--- Exercise objective ---
Copy out all the lines where "pixels" shows up.

Stored data entries
■ ■ ■ ■

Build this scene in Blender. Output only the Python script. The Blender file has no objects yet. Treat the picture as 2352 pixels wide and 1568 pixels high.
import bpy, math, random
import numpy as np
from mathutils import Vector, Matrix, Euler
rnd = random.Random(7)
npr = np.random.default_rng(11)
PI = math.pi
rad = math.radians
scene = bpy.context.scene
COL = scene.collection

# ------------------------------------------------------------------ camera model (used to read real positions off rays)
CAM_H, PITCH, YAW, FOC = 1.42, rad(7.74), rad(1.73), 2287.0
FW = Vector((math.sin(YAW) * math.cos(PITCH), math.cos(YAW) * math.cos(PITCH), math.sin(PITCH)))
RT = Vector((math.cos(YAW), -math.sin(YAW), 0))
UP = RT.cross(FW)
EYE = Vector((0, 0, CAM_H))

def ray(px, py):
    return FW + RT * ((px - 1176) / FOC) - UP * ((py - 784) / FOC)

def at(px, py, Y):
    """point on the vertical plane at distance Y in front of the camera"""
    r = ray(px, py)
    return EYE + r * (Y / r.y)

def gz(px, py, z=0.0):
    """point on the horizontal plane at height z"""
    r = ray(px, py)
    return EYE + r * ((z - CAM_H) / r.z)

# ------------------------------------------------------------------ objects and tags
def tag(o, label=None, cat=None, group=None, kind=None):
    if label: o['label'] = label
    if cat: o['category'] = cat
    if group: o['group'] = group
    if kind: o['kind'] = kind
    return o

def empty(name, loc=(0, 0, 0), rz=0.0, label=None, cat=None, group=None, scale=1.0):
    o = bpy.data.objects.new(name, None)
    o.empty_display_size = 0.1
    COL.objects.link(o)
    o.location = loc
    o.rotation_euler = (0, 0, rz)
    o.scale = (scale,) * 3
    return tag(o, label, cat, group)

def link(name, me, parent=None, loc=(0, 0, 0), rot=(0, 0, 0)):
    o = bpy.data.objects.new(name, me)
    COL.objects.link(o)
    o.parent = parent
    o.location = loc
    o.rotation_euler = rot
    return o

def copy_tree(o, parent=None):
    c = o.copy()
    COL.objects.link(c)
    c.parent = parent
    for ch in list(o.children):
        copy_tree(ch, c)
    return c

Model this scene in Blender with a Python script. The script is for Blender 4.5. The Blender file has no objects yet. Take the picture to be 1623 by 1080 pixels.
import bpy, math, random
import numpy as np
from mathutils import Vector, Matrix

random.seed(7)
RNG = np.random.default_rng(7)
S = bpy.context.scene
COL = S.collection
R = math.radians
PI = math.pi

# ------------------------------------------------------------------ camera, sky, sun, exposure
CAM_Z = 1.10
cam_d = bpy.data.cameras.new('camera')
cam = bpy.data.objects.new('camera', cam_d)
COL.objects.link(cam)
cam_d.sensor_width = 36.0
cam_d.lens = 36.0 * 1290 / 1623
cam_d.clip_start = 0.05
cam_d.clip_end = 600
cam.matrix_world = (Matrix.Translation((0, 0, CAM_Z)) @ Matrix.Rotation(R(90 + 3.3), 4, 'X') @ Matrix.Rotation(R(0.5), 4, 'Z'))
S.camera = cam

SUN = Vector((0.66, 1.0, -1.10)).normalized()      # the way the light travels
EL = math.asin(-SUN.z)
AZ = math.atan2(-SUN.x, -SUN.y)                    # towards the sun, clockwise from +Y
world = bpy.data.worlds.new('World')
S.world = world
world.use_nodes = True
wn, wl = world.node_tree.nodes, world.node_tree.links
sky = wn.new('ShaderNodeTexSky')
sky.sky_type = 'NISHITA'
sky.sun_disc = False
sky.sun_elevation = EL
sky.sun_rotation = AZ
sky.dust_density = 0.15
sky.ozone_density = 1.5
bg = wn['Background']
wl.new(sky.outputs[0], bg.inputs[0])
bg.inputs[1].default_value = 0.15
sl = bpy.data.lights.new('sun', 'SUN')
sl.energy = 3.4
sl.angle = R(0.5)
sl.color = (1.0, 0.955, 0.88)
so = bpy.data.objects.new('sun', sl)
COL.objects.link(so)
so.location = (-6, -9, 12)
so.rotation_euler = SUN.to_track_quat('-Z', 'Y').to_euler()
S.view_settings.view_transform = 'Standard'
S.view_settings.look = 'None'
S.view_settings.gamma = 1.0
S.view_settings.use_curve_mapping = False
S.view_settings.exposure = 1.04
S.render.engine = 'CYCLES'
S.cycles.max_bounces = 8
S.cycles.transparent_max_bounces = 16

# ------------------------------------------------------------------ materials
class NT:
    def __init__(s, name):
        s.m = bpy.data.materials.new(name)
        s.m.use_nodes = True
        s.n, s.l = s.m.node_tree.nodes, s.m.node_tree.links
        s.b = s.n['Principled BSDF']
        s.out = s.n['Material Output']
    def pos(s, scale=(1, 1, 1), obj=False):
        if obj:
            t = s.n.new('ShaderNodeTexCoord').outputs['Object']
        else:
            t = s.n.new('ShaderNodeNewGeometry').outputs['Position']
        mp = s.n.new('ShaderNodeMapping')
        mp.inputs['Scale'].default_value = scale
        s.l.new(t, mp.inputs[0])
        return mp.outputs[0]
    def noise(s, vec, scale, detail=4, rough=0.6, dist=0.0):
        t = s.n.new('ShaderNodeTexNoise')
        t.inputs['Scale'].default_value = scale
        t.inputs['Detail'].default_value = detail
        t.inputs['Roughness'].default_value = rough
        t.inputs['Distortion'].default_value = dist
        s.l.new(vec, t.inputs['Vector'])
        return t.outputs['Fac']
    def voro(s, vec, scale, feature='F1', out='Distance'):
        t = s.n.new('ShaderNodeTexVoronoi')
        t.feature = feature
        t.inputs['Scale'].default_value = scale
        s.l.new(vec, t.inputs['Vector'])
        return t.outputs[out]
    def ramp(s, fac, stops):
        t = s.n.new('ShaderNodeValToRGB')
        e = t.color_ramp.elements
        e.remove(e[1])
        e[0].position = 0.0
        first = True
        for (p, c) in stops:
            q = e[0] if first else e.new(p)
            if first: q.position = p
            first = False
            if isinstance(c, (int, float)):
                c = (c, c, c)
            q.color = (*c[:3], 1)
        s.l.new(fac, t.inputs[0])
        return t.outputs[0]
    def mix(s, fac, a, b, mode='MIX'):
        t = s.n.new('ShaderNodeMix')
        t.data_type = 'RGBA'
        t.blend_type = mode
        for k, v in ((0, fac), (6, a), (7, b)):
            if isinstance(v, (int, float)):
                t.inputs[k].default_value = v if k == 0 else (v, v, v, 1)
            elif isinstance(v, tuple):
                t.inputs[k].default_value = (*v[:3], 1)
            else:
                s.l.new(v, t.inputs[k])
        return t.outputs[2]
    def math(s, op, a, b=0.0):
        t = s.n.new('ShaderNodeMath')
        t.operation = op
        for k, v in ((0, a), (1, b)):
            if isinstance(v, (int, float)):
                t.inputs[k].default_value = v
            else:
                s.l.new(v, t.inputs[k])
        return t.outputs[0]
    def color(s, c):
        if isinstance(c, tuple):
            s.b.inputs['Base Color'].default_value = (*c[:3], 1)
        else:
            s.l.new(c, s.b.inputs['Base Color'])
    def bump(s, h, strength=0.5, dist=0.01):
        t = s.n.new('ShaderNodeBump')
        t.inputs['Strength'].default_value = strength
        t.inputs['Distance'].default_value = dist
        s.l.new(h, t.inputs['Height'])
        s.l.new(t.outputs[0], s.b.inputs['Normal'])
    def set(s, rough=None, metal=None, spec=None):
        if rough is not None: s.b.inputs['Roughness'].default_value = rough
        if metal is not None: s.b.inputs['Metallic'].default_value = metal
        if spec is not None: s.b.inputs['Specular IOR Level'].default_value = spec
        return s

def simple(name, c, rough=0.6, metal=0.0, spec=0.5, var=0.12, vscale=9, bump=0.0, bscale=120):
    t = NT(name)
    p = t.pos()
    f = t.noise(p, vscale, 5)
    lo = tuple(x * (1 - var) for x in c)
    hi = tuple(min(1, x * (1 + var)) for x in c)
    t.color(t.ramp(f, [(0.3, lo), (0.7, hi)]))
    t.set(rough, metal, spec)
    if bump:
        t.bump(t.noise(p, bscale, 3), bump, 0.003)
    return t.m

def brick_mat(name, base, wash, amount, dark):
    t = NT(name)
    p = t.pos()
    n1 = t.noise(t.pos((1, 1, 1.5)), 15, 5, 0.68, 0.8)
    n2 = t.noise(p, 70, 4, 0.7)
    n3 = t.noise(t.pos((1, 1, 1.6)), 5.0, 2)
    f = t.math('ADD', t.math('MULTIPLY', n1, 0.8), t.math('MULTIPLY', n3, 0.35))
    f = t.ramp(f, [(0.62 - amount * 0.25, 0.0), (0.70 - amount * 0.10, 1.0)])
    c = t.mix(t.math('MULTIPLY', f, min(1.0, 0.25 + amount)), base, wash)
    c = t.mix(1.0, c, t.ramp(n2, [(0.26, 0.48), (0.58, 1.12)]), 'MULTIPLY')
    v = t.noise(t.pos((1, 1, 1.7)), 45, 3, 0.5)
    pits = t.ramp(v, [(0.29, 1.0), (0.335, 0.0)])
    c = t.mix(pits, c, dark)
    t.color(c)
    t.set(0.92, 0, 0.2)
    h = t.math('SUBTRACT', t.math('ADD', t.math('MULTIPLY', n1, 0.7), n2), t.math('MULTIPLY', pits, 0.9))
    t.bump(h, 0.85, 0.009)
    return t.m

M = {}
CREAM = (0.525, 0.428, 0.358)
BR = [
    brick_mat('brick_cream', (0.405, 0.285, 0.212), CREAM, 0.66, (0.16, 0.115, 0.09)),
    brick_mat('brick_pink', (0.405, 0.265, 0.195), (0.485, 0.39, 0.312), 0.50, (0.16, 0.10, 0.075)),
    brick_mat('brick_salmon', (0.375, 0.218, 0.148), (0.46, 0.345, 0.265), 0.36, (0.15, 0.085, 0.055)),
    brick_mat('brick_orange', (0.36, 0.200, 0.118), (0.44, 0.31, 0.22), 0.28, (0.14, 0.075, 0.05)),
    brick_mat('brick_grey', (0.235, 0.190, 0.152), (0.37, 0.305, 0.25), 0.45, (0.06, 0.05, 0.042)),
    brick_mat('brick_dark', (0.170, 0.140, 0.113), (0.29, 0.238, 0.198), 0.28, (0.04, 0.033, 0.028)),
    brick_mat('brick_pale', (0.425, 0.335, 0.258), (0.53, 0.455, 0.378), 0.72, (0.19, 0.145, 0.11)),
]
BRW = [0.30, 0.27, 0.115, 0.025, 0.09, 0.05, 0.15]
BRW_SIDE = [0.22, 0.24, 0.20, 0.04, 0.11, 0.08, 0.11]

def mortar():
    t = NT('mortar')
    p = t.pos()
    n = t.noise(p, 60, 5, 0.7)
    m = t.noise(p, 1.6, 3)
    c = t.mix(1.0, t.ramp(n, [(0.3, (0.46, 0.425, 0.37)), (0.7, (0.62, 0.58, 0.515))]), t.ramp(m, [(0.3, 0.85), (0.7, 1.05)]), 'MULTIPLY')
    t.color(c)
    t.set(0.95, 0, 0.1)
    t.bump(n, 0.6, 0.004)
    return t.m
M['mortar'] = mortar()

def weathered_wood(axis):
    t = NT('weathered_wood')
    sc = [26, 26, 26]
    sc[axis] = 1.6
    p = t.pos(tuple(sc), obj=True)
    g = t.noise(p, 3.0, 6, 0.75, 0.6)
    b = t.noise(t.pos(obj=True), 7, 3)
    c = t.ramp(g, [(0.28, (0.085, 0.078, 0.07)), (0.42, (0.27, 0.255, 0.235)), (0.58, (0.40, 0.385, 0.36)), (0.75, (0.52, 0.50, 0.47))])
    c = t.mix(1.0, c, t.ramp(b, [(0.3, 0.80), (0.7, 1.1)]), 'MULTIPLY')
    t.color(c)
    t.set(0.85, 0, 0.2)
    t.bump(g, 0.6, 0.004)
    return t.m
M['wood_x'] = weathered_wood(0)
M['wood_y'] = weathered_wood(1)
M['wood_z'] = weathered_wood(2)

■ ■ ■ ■

--- Exercise answer ---
Build this scene in Blender. Output only the Python script. The Blender file has no objects yet. Treat the picture as 2352 pixels wide and 1568 pixels high.
Model this scene in Blender with a Python script. The script is for Blender 4.5. The Blender file has no objects yet. Take the picture to be 1623 by 1080 pixels.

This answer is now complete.